The storm is on the loose

The weekend greets me once more and I sit on by bed well after the sun has set introspectively. I must figure out what I think of myself. So far, I have been nothing but unkind. I have held the whip for many years, bringing it crashing down over my back timelessly. I have become like clockwork. A machine of precision. I know all the right spots to strike that will inflict the most damage. However, all things must end when its time comes.

I have attempted to be kinder to myself. After all, I have questioned why I need to punish myself as I do, and no reasonable answer exists. Even though there is no reasonable answer, my brain has achieved equilibrium and any disturbance to that gets met with hostility. I have engaged in it for years, so why try to stop it all of a sudden? The mind is without a doubt marvellous and a pain from time to time.

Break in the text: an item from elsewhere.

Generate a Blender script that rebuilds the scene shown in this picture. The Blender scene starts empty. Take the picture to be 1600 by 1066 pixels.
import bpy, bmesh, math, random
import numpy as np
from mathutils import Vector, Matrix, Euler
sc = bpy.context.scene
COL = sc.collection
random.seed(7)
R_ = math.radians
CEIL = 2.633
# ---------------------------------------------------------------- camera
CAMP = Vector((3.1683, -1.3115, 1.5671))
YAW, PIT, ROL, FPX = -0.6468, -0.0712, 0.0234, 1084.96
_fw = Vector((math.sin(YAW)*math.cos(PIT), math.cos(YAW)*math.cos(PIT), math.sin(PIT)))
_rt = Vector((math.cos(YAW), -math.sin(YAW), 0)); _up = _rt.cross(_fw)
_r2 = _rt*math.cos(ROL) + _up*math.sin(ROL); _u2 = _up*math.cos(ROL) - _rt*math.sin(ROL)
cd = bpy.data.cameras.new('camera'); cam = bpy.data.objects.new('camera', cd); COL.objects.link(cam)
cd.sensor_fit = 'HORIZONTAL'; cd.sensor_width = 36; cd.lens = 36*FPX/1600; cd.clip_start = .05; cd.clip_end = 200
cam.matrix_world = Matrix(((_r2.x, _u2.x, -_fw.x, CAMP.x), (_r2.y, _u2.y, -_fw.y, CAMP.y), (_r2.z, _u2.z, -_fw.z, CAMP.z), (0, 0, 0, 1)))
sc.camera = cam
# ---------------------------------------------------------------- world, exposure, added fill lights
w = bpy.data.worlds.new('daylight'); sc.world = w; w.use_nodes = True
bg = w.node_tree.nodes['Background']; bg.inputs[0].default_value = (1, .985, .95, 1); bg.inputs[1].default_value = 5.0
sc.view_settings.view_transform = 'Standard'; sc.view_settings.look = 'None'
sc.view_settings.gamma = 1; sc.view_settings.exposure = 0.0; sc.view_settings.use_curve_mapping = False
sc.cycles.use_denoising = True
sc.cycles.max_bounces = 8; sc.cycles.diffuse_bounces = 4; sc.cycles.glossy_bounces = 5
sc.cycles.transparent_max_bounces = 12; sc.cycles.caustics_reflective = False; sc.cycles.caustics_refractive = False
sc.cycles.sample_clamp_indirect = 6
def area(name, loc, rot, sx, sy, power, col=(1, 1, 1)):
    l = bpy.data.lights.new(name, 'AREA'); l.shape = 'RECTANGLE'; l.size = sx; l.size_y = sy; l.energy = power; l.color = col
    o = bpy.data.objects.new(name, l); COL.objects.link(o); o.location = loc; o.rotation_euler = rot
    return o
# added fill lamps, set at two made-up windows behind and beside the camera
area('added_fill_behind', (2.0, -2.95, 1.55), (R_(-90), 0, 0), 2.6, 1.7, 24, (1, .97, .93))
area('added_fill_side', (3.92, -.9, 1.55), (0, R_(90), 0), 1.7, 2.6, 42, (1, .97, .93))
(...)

If I am struggling, then I must ask exactly how I will affect these changes meaningfully. With that question in mind, I attempt viewing the situation from as much of a third person perspective as I can. Sometimes asking others how they view it produces the desired result. The idea is to get outside of my head as much as I can, which keeps me from getting caught up in all the emotions. When I am in a better place to view myself through a more objective perspective, helped through the perspectives of others, I can come to the realisation that my treatment toward myself is far too harsh.

It is not only what others say but also what I think that has brought me to this realisation. I also understand that my attitude toward myself is a beast that is very difficult to face alone. However, I know that what lays inside my mind is something that ultimately rests with me to face. It is I who must deliver the final blow to the beast, but before that even happens, I must first decide to face the beast. In such a decision, I truly believe that the fear is far greater toward starting the process than actually facing the beast. The reason I say that is that by facing the beast, one taps into their past, and what lay there is better left undisturbed the fear says, but if it remains that way, then it will continue to burden me for the foreseeable future. Thus, I must steel myself and start the process of change. I shall catch myself as much as possible when I decide to turn the cannons on myself. Even though it will prove difficult, I know it will be worth it in the end.